Quote the entries below from the line with "Write part 4" through the line with "return y > 505", both ends included, and only those lines.

> **MATERIAL PROVIDED**:
—————

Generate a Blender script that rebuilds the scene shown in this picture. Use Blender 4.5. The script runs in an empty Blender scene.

—————

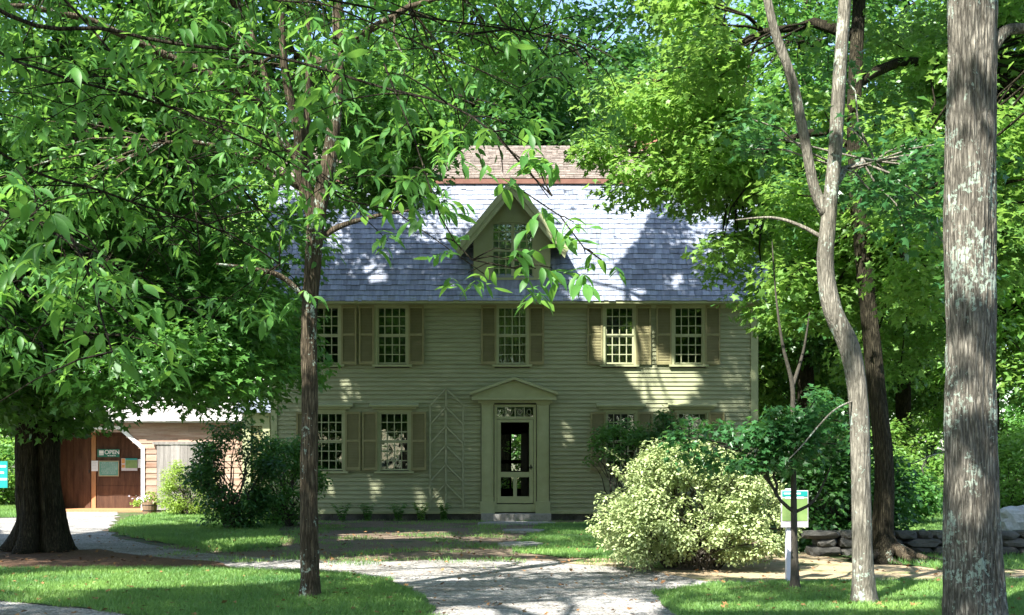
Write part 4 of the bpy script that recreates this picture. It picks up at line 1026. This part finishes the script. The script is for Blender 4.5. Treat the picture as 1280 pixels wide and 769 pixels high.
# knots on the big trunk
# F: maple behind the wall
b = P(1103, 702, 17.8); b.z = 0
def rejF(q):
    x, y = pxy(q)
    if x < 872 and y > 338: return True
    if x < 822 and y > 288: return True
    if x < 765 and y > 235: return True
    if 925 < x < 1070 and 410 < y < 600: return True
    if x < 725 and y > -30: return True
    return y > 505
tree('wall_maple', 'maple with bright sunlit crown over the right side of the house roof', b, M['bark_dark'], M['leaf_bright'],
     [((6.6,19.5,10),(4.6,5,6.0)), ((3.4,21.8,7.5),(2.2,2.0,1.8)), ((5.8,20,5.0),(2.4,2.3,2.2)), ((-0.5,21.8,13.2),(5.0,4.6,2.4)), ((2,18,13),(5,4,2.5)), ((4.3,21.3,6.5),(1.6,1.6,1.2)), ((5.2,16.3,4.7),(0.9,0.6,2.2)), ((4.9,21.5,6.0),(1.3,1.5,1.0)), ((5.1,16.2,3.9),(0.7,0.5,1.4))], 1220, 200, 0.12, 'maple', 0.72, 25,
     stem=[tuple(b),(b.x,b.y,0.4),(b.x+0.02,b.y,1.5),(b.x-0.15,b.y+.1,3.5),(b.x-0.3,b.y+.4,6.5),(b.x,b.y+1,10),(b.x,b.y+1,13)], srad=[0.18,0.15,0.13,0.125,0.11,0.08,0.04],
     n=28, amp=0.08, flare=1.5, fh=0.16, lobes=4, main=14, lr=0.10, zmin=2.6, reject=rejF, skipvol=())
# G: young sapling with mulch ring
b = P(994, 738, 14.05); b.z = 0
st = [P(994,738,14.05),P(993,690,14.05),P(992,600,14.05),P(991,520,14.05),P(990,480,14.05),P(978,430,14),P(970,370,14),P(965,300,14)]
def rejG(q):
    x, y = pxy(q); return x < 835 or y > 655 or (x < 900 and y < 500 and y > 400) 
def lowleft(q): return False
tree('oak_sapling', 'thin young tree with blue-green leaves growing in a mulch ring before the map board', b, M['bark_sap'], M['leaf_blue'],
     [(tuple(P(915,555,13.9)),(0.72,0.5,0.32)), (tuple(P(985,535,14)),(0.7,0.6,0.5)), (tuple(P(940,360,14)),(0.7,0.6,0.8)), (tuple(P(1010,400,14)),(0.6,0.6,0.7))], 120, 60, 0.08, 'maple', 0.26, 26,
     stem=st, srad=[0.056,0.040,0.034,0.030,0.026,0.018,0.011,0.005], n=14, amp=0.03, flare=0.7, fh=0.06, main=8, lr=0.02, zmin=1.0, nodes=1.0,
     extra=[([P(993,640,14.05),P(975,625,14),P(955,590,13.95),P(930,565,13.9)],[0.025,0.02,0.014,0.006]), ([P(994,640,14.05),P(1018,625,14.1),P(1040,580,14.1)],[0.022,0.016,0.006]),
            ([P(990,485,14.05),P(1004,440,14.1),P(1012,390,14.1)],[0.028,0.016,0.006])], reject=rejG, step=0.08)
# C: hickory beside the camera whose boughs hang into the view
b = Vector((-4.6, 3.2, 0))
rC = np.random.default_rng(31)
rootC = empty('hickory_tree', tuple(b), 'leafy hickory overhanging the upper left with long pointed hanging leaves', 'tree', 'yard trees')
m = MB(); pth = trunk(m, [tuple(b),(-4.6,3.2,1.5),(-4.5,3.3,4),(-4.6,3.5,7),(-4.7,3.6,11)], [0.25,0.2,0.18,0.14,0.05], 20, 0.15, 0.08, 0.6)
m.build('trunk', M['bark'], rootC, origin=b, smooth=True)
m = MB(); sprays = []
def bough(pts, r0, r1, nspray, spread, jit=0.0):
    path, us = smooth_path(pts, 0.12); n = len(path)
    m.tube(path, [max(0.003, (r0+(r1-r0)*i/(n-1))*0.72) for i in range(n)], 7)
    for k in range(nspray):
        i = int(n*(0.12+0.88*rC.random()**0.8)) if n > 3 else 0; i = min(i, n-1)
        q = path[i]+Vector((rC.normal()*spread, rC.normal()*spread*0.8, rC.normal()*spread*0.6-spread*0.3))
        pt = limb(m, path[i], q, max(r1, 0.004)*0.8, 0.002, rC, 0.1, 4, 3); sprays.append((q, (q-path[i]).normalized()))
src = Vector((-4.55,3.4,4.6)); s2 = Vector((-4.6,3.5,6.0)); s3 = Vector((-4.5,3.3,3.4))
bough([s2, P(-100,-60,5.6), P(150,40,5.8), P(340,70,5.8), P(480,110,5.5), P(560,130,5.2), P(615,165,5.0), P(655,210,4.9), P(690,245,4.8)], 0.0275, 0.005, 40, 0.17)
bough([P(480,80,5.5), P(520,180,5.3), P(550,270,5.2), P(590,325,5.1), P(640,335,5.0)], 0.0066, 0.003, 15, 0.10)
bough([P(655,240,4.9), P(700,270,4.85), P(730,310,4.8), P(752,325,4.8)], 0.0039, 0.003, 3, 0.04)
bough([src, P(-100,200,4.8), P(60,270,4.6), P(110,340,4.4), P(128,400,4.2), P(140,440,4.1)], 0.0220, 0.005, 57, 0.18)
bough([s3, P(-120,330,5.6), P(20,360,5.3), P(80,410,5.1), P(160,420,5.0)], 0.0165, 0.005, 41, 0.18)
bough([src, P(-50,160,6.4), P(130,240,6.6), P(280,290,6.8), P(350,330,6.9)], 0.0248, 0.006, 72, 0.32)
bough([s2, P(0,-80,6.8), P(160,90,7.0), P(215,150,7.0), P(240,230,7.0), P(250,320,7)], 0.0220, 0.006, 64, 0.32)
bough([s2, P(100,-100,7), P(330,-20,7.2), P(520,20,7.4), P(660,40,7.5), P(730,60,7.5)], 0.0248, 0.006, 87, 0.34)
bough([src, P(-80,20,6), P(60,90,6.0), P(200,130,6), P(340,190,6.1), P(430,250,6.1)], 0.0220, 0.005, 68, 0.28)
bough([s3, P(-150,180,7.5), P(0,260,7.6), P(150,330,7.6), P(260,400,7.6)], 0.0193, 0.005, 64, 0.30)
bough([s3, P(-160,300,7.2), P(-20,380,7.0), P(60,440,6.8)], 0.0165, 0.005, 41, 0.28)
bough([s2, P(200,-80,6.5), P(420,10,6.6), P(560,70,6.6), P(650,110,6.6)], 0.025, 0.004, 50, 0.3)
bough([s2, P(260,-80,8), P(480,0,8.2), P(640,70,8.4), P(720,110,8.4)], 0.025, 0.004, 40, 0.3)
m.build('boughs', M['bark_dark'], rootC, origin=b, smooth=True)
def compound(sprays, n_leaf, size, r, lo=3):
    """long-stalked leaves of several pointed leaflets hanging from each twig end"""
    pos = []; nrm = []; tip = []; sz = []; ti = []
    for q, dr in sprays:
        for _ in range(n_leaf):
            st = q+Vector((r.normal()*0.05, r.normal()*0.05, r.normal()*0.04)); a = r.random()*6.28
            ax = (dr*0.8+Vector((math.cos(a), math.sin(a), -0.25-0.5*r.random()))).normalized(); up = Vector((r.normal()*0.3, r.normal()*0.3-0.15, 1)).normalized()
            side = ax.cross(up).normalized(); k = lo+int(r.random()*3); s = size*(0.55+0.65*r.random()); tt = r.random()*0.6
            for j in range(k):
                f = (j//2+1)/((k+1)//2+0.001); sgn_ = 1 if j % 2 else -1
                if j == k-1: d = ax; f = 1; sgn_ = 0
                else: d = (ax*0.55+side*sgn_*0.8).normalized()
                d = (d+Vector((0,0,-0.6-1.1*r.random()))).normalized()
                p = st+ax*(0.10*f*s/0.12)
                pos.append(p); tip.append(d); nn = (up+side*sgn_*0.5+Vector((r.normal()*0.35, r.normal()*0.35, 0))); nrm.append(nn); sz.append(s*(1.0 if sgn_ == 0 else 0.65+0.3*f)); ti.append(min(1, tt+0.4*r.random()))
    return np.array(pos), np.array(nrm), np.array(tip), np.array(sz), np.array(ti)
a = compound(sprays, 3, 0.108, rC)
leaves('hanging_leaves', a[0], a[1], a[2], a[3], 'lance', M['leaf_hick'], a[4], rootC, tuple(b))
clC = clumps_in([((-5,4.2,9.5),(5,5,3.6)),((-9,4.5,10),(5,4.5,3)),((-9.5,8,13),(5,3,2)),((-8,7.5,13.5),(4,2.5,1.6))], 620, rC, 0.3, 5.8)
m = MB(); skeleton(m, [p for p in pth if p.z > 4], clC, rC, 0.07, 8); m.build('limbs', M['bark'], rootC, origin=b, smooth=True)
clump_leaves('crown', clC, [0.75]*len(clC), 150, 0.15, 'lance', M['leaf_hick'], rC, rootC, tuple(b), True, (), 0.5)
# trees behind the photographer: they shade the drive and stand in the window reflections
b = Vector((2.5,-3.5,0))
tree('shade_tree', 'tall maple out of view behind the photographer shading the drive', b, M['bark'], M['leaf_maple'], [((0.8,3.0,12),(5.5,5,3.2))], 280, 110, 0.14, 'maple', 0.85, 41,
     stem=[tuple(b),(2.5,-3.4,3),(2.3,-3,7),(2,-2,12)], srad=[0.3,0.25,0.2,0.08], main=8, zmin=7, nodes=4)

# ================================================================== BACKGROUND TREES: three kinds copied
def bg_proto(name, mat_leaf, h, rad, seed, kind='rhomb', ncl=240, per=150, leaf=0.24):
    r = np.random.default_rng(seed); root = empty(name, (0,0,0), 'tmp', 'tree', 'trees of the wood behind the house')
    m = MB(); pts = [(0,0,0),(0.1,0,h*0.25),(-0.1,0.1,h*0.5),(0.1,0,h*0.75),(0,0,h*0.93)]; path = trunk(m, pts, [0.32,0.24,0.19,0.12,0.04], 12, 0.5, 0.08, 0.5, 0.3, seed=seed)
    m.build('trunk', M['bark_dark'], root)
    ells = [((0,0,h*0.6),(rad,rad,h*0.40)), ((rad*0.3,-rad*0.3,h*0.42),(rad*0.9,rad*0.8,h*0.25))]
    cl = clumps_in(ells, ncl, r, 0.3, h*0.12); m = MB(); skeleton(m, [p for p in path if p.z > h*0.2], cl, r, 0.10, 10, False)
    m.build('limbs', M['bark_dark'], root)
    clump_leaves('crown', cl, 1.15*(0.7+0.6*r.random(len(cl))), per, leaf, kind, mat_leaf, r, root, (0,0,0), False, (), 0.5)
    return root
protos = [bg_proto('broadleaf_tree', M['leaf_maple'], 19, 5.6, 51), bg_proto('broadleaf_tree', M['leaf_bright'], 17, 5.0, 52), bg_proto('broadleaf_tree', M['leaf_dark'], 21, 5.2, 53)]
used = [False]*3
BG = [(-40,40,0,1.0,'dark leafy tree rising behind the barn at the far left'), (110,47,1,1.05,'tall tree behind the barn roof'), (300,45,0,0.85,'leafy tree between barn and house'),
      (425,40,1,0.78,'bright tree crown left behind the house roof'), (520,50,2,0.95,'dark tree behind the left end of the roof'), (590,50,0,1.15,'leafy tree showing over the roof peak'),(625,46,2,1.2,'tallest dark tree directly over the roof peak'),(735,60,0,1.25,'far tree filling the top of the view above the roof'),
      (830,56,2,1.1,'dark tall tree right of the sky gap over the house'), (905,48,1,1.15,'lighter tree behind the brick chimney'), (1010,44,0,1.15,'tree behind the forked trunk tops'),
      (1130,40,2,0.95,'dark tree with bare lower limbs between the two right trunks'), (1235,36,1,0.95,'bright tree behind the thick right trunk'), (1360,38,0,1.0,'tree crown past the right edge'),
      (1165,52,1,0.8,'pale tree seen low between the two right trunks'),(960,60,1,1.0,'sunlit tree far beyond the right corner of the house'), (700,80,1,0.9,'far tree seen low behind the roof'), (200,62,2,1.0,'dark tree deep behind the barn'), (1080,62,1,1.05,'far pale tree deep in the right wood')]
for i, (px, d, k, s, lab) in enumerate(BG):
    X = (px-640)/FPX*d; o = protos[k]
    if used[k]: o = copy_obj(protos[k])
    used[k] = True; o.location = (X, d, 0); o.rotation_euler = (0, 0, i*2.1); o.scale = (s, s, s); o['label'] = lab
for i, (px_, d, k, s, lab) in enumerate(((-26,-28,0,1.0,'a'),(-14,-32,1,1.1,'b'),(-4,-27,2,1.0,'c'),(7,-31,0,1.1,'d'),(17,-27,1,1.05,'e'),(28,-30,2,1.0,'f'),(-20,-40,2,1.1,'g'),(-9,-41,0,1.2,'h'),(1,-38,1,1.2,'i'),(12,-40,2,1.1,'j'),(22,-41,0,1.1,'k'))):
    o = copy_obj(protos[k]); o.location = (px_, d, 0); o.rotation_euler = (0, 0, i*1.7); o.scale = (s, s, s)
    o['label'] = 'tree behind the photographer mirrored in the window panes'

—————

> **EXERCISE OUTPUT**:
Write part 4 of the bpy script that recreates this picture. It picks up at line 1026. This part finishes the script. The script is for Blender 4.5. Treat the picture as 1280 pixels wide and 769 pixels high.
# knots on the big trunk
# F: maple behind the wall
b = P(1103, 702, 17.8); b.z = 0
def rejF(q):
    x, y = pxy(q)
    if x < 872 and y > 338: return True
    if x < 822 and y > 288: return True
    if x < 765 and y > 235: return True
    if 925 < x < 1070 and 410 < y < 600: return True
    if x < 725 and y > -30: return True
    return y > 505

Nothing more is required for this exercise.